Germany’s Election-Season Consensus: Yawn

Germany, September 13: Voters in Germany go to the polls in national elections at the end of September. But so far, it has been a lackluster race.

One newspaper editorialized that the only way incumbent Chancellor Angela Merkel would fail to be re-elected would be “if she were filmed robbing a supermarket.”

That prompted one commentator to opine that the robbery and arrest would at least enliven a campaign that has been dull and short on debate.

At stake are big issues such as the financial crisis, German troops in Afghanistan, European integration and the role of Europe’s largest economy in combating global warming. But so far, there has been no vigorous public debate, and German voters appear uninspired.

Editors of the satirical German magazine Titanic founded a tongue-in-cheek political party called Die Partei, or The Party. They have probably garnered about as much interest — and certainly more smiles — than the dreary national campaign.

The Party’s sardonic platform includes a plan to turn most of eastern Germany into wildlife preserve, to retroactively charge East Germans for all the West German TV they secretly watched under communism, and to rebuild the Berlin Wall.

“Dividing Germany into two for good: That is our mission,” says Die Partei’s founder and chairman, Martin Sonneborn.

The satire has proved popular during a campaign that has been about as exciting as sorting the recycling. No one said democracy had to be electrifying. But there was hope, especially on this, the 20th anniversary of the end of communism, that it would at least be substantive.

Recently, Merkel has come under some political pressure over the German military presence in Afghanistan. Last week, a NATO airstrike — called in by German soldiers — apparently killed a number of Afghan civilians along with Taliban fighters. The airstrike sparked a new round of criticism over Germany’s controversial eight-year-old military mission in Afghanistan.

But reporter and editor Joerg Schoenenborn, who anchors election coverage for the German TV network ARD, says “the German electorate is kind of bored. And the surprise this year is that despite the economic situation, there are no real issues in this campaign.”

Even Schoenenborn admits that he gets bored covering this race.

“Now, I’m sitting here in my office with new poll data, and I’m actually looking for something exciting. So I hope I won’t be bored any longer,” he says.

Peter Hartmann, an entrepreneur from Bremen in northwest Germany, says he has lost faith in the parties that have dominated German politics in the postwar era: the Social Democrats and their rivals, Merkel’s Christian Democrats.

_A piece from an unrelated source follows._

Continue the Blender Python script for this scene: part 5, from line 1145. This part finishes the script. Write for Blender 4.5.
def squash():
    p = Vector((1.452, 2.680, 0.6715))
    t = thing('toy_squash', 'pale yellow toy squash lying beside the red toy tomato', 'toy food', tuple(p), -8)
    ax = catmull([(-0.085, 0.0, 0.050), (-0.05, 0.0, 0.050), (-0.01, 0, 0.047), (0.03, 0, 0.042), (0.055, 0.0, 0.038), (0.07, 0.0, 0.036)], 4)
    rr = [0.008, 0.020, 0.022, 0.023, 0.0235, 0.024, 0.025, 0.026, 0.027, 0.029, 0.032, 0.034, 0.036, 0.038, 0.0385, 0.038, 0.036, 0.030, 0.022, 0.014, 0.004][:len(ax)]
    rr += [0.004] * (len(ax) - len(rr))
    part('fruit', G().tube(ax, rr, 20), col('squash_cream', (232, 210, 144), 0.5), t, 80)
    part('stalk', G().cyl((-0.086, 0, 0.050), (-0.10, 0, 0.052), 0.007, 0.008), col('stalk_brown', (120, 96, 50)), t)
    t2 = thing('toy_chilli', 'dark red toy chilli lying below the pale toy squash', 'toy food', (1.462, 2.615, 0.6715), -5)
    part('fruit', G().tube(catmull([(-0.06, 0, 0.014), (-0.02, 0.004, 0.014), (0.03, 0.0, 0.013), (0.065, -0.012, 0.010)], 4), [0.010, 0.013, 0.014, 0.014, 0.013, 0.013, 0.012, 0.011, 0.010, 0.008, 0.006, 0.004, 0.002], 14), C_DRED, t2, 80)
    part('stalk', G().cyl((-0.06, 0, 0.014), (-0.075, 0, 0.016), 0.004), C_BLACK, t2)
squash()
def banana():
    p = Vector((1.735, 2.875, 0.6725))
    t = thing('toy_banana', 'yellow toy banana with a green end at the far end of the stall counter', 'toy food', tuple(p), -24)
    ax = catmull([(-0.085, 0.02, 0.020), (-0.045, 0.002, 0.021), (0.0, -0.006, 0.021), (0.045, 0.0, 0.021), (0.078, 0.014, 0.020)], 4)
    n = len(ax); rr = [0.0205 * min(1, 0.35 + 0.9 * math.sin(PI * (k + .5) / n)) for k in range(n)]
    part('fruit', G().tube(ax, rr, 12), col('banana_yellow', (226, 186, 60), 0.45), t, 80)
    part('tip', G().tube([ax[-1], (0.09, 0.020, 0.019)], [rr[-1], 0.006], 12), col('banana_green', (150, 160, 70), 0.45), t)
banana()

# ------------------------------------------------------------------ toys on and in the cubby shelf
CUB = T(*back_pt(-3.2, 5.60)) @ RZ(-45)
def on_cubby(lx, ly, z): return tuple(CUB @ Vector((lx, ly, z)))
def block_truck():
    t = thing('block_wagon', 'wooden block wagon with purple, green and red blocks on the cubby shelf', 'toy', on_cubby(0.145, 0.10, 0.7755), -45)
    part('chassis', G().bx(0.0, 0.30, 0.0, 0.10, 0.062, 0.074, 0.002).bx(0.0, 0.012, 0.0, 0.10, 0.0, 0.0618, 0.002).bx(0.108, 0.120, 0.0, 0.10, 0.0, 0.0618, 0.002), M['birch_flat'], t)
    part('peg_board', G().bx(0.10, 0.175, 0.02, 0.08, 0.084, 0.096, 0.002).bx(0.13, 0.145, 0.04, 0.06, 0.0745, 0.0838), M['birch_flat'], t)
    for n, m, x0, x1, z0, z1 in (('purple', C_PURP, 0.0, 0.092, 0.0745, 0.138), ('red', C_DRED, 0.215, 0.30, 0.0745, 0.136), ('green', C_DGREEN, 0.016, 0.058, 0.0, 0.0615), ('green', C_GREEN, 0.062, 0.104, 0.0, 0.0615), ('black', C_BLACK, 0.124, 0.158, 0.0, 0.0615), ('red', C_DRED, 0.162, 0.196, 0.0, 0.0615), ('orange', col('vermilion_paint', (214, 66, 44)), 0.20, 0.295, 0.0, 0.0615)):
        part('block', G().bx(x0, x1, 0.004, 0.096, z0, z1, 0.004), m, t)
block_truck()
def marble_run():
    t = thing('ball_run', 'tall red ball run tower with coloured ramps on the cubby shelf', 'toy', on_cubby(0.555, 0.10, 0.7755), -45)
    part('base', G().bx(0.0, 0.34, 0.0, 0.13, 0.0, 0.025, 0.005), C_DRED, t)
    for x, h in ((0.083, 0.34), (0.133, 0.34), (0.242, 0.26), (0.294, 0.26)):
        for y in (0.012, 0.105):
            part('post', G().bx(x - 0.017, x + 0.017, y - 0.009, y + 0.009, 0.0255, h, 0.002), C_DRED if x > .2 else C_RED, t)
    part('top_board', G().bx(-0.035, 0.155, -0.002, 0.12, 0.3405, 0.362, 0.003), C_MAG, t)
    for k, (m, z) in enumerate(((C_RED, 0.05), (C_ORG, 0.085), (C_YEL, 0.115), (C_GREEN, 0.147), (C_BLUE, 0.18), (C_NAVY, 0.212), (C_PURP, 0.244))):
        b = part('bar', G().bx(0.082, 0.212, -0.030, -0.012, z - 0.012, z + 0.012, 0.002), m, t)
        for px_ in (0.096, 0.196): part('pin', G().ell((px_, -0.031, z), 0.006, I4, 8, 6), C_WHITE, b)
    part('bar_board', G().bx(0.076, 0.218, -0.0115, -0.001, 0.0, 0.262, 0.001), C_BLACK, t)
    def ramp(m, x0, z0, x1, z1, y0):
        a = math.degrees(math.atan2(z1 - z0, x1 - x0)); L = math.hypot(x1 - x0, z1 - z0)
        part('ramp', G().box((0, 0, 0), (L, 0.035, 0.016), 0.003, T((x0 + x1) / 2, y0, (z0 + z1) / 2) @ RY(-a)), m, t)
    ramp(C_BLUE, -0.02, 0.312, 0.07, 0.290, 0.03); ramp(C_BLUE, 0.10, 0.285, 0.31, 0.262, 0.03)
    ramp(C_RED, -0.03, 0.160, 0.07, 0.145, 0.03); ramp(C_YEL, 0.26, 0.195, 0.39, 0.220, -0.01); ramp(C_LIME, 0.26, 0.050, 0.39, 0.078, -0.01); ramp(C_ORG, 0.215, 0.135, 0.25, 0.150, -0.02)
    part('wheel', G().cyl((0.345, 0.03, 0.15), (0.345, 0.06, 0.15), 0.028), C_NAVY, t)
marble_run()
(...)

“The two leading parties have nothing to offer anymore; they have no new or fresh ideas. Instead of differentiating themselves by clear policy proposals, they simply attack each other over petty things,” Hartmann says.

“More and more people have understood this, so they are starting to lean toward the smaller parties because at least they seem to have real programs,” he adds.

These smaller parties did well during recent regional elections, which were embarrassing setbacks for Merkel, the incumbent. Analysts say it might be time for her to change her deliberately low-energy campaign strategy.

Compounding the relative lack of campaign sparks is the fact that the incumbent chancellor’s rival for the top job is a key member of her own coalition government. Frank-Walter Steinmeier of the Social Democrats is Merkel’s current foreign minister.

The rival parties agree on most key issues. Constanze Stelzenmuller, a senior fellow at the German Marshall Fund, says that reflects the attitude of a majority of the population.

“Germans do tend to agree in a cautious approach to foreign policy. They agree in a cautious approach to welfare state reform and to economic reform. So the, if you will, dirty little secret of this election is that the chancellor and her challenger are really not that far apart,” Stelzenmuller says.

So 20 years after Germans danced on top of the crumbling Berlin Wall, welcoming the end of communism and the start of reunification, voters this year appear ready to again embrace Merkel’s quiet pragmatism and stability over promises of dynamic change and bold leadership.